さて、あなたはあなたの人生をこれまでも、そしてこれからも一つ一つ丁寧に大切に過ごしていこうと思っている。偉くなくとも正しく生きたいと思っている。その正しさとは己が信じる道であって、他と比べるものではないけれど、できれば社会とも調和を保ちつつ、さらに言えば規範となる存在として周りに役立つような人格者になりたいと願っている。願っているということは今はまだ修行の身なので道半ば。半人前という自覚はある。ちょっとカッコつけすぎだけどそんな生き方をできれば続けたいと思っている。

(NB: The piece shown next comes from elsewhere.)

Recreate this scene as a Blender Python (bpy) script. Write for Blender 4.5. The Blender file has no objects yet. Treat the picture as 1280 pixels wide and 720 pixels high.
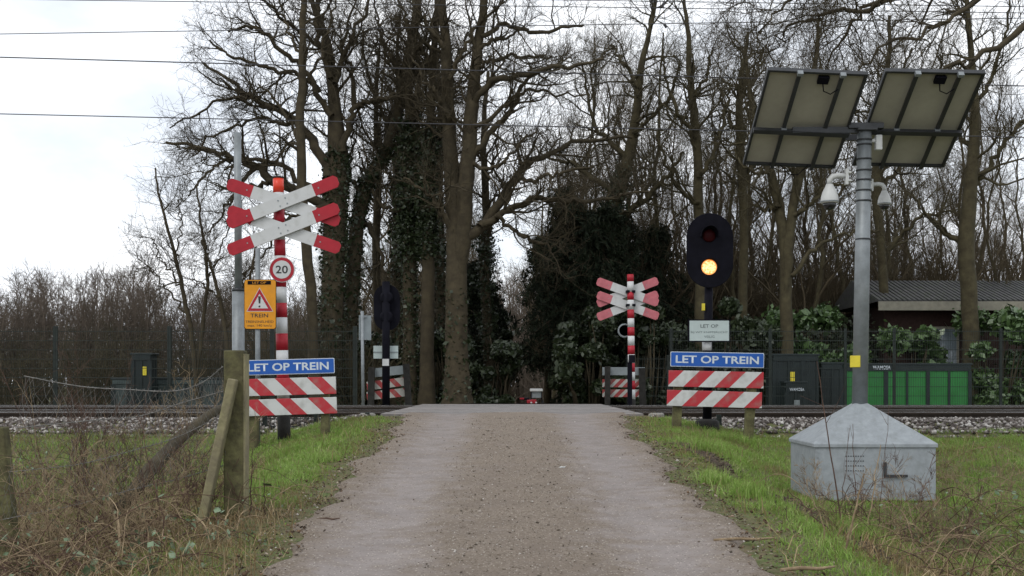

さて、これらすべてにあなたの幻が凝縮されているね。そもそもあなたの人生なんてどこにもないのにゴールやあるべき姿や目標があると信じている。確固たる人格者とかどこにもいない何かにあなたはなろうと努力したり目指したりしている。人生は修行でもなく、ましてや半人前とか意味がよくわからない概念を持ち出して、おそらくなんだかよくわからないあなたの自慢をふっかけようとしているね。ほら、すべてどこにもありもしない話ばかり言っているよ。さらに悪いことにその自覚さえないね。
信心
あれほどダメだと伝えたにも関わらず、木彫りの仏像とやらを大切にしたりしている。単なるデザインとして好き嫌いはあるだろうけれど、それは特別な何かではなく木材でしかないね。木材は薪として燃料にしたり、家を建てる建築材にしたり、細かく砕いて紙にしたりして生活品として長らく重宝してきた。それ以上でもそれ以下でもない仏像を特別扱いするのには、なんの理由があるのかな。仏のような彫刻がされているだけであなたはまたありもしない何かをそこに出現させているね。また、ないものをあると言い出したりしている。そんなあなたが信じる人生とやらも、一体全体存在するのかな。そう、あなたは強く信じた塊でしかなく、確固たる何かではないね。ただこの場にふっと浮かんだ思いみたいなものなんだよ。だからこそ、この瞬間が愛おしく素晴らしく奇跡なんだね。もうすぐ消えてなくなるね。ほら眠くなってきた。今日のあなたはこれで店じまい。おやすみなさい。あ、その仏像とやらは枕にちょうどいい塩梅だから貸しておくれよ。